Paul Revere’s engraving of the Boston Massacre, 1770

"The Bloody Massacre" engraved by Paul Revere, 1770 (The Gilder Lehrman Institute)By the beginning of 1770, there were 4,000 British soldiers in Boston, a city with 15,000 inhabitants, and tensions were running high. On the evening of March 5, crowds of day laborers, apprentices, and merchant sailors began to pelt British soldiers with snowballs and rocks. A shot rang out, and then several soldiers fired their weapons.
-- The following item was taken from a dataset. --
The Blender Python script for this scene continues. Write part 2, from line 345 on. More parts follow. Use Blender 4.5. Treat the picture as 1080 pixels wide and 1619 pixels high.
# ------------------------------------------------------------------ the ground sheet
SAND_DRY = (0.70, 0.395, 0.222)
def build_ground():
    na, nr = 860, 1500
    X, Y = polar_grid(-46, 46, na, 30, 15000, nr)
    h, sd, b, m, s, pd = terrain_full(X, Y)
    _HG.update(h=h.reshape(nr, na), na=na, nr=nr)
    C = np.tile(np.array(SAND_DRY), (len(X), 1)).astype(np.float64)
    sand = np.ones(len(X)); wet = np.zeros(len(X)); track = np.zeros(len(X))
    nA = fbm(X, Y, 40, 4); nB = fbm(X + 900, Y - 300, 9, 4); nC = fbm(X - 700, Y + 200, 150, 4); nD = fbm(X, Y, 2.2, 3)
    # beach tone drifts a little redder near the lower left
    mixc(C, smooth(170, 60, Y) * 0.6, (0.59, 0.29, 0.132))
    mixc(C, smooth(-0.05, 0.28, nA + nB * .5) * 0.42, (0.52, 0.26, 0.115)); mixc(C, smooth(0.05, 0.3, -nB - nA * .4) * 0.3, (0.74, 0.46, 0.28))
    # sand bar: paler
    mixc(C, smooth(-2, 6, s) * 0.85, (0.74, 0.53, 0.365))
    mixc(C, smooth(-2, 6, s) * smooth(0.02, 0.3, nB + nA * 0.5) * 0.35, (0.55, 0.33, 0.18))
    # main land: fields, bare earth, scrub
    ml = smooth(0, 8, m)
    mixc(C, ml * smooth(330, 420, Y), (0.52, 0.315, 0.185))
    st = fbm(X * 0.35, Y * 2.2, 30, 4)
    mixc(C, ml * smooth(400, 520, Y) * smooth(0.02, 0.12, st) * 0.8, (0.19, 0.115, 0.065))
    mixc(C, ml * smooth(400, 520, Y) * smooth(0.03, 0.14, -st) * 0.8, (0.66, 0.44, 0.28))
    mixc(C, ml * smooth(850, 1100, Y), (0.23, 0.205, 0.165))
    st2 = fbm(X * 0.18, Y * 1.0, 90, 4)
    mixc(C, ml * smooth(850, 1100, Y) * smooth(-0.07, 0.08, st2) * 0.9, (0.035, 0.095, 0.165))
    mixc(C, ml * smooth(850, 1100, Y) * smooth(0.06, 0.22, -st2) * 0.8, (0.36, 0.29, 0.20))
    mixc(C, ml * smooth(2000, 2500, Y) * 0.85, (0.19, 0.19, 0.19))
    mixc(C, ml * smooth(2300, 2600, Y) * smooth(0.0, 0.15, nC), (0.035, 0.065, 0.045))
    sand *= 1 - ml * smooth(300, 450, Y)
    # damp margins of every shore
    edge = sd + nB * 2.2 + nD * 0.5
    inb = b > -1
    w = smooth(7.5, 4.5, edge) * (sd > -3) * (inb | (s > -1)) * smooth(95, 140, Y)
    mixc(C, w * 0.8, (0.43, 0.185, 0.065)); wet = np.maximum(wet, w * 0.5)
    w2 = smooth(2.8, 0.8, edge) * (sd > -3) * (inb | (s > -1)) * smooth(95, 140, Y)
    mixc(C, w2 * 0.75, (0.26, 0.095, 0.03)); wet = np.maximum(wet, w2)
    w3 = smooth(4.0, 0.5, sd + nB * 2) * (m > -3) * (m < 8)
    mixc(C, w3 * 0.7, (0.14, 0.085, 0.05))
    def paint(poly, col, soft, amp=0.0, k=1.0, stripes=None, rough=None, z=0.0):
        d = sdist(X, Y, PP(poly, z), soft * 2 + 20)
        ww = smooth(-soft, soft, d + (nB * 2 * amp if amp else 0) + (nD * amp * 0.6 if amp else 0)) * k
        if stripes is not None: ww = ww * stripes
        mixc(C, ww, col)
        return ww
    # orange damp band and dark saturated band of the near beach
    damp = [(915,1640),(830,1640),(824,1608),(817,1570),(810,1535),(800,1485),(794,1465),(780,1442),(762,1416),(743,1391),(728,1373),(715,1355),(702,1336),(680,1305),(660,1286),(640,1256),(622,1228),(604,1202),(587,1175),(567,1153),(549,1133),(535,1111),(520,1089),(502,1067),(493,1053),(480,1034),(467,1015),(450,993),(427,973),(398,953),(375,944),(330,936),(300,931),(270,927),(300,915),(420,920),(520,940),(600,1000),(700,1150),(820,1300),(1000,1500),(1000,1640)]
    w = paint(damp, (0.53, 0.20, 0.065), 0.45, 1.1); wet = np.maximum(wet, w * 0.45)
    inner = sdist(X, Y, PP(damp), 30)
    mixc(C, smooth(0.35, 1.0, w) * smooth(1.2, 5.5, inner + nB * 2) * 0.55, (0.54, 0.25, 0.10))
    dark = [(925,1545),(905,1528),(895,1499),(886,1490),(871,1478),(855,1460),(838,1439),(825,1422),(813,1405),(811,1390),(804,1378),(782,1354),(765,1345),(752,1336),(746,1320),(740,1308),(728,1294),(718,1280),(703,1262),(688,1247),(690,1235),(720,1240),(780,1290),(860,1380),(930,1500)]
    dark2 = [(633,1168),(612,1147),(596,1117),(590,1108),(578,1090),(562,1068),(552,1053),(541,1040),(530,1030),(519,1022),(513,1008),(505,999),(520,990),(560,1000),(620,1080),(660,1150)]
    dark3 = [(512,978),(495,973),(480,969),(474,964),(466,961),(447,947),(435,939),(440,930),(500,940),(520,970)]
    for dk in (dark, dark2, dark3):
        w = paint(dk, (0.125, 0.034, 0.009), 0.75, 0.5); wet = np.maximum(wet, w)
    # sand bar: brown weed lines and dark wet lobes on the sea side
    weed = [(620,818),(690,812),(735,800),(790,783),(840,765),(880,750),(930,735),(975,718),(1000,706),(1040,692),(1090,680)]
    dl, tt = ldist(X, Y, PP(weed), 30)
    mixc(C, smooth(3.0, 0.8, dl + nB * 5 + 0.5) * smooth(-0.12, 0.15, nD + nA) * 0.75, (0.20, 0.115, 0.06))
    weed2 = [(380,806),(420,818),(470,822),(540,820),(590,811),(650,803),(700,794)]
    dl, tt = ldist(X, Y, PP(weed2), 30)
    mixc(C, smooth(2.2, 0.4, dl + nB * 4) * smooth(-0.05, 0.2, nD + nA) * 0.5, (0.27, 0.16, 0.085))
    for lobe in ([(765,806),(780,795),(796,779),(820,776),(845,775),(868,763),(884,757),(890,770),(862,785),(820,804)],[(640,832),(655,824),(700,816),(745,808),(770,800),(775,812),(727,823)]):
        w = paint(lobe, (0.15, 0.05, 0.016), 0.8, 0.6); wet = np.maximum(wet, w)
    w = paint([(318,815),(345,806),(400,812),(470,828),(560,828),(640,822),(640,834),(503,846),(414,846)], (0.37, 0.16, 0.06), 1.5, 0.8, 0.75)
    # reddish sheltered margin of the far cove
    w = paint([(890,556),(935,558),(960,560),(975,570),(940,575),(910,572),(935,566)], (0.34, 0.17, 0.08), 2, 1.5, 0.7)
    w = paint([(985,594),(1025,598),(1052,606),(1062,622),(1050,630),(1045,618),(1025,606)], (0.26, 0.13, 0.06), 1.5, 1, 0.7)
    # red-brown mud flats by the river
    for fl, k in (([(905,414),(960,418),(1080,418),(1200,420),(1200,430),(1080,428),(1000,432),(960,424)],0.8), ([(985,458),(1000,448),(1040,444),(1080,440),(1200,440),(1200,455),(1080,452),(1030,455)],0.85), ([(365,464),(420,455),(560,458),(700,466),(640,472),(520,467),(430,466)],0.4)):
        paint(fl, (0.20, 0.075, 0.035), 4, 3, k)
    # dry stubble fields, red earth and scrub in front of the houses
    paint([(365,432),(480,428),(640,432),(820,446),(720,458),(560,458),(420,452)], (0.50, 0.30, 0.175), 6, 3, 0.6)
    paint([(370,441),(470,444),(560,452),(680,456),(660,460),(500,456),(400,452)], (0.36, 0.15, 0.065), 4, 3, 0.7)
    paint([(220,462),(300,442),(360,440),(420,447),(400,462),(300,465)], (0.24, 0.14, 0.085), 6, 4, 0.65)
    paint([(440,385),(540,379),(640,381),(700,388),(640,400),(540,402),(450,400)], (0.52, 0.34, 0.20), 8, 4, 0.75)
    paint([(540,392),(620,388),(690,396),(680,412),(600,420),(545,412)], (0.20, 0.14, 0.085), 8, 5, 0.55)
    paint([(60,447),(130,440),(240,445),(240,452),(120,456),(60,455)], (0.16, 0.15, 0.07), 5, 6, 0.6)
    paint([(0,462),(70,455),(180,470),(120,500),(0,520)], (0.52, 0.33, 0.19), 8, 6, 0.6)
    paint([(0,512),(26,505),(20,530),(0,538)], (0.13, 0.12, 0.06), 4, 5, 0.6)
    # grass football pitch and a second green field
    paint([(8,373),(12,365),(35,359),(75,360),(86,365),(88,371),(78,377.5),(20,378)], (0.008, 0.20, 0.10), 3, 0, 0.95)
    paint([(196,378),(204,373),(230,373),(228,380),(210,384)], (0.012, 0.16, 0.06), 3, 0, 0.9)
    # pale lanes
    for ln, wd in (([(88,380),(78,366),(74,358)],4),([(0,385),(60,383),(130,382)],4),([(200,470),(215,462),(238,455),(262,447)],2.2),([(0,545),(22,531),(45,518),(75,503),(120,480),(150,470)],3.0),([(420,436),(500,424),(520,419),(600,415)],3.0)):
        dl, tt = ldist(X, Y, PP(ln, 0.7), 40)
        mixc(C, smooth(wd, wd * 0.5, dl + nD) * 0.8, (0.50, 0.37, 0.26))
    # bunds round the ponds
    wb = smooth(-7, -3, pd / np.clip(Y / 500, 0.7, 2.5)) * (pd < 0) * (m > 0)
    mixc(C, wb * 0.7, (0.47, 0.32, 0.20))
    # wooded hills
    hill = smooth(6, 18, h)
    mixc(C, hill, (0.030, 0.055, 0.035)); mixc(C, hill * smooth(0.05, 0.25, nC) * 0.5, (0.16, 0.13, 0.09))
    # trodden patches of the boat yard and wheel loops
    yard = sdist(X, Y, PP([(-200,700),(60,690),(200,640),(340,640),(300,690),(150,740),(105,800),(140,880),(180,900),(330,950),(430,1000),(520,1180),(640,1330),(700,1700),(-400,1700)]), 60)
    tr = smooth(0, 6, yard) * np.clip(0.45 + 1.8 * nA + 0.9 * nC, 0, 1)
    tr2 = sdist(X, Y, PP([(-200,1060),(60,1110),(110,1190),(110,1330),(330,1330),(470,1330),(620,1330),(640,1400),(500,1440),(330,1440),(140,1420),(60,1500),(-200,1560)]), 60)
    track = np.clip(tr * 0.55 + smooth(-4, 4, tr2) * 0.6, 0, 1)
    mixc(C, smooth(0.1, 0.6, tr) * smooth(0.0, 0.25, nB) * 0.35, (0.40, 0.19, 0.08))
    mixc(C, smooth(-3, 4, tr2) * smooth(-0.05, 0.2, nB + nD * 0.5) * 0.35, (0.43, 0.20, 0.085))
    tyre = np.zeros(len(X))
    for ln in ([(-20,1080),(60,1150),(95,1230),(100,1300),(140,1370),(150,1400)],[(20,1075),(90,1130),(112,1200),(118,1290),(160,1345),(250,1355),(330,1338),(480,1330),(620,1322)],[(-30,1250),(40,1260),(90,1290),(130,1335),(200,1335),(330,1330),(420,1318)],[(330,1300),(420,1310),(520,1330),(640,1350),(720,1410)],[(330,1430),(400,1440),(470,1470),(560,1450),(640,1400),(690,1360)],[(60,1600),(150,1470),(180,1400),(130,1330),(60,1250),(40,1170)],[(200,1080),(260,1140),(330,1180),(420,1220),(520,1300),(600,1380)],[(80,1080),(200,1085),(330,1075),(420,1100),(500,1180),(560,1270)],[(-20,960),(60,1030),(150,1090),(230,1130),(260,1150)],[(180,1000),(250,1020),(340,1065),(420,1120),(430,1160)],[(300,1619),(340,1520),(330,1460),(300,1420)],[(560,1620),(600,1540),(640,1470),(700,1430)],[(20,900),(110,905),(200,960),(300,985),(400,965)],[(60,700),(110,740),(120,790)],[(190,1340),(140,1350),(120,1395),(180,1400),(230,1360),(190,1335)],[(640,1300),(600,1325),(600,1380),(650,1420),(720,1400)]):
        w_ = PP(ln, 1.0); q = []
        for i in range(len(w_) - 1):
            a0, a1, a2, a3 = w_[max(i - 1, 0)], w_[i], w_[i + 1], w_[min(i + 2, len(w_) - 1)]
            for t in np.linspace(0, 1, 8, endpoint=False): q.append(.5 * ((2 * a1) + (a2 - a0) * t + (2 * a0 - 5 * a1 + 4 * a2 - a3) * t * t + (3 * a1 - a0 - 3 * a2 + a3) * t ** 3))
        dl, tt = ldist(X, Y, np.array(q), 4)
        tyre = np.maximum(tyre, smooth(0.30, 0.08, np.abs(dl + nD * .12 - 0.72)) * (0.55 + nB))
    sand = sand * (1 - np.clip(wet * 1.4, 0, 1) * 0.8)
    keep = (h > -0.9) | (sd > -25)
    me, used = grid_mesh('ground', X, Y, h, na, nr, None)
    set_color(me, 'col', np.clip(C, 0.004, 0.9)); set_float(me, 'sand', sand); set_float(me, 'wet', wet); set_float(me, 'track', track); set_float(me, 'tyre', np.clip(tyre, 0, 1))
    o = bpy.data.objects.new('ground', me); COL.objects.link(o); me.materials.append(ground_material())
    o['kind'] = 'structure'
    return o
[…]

When it was over, five civilians lay dead or dying, including Crispus Attucks, an African American merchant sailor who had escaped from slavery more than twenty years earlier.

Produced just three weeks after the Boston Massacre, Paul Revere’s historic engraving "The Bloody Massacre in King-Street" was probably the most effective piece of war propaganda in American history. Not an accurate depiction of the actual event, it shows an orderly line of British soldiers firing into an American crowd and includes a poem that Revere likely wrote. Revere based his engraving on that of artist Henry Pelham, who created the first illustration of the episode—and who was neither paid nor credited for his work.


Here are a few of the elements Paul Revere used in his engraving to shape public opinion:

  • The British are lined up and an officer is giving an order to fire, implying that the British soldiers are the aggressors. 
  • The colonists are shown reacting to the British when in fact they had attacked the soldiers.
  • British faces are sharp and angular in contrast to the Americans’ softer, more innocent features. This makes the British look more menacing.
  • The British soldiers look like they are enjoying the violence, particularly the soldier at the far end.
  • The colonists, who were mostly laborers, are dressed as gentlemen. Elevating their status could affect the way people perceived them.
  • The only two signs in the image that you can read are "Butcher’s Hall" and "Customs House," both hanging directly over the British soldiers.
  • There is a distressed woman in the rear of the crowd. This played on eighteenth-century notions of chivalry.
  • There appears to be a sniper in the window beneath the "Butcher’s Hall" sign.
  • Dogs tend to symbolize loyalty and fidelity. The dog in the print is not bothered by the mayhem behind him and is staring out at the viewer.
  • The sky is illustrated in such a way that it seems to cast light on the British "atrocity."
  • Crispus Attucks is visible in the lower left-hand corner. In many other existing copies of this print, he is not portrayed as African American.
  • The weather conditions depicted do not match the testimony presented at the soldier’s trial (no snow).
  • The soldiers’ stance indicates an aggressive, military posture.

Other Interesting Facts

  • In the first edition, the time on the clock was incorrect. Revere had it corrected immediately.
  • The trial of the British soldiers was the first time a judge used the phrase "reasonable doubt."
  • One of the British soldiers named Pierce Butler left the army and became a South Carolina plantation owner. In 1787, he was appointed as a delegate to the Constitutional Convention.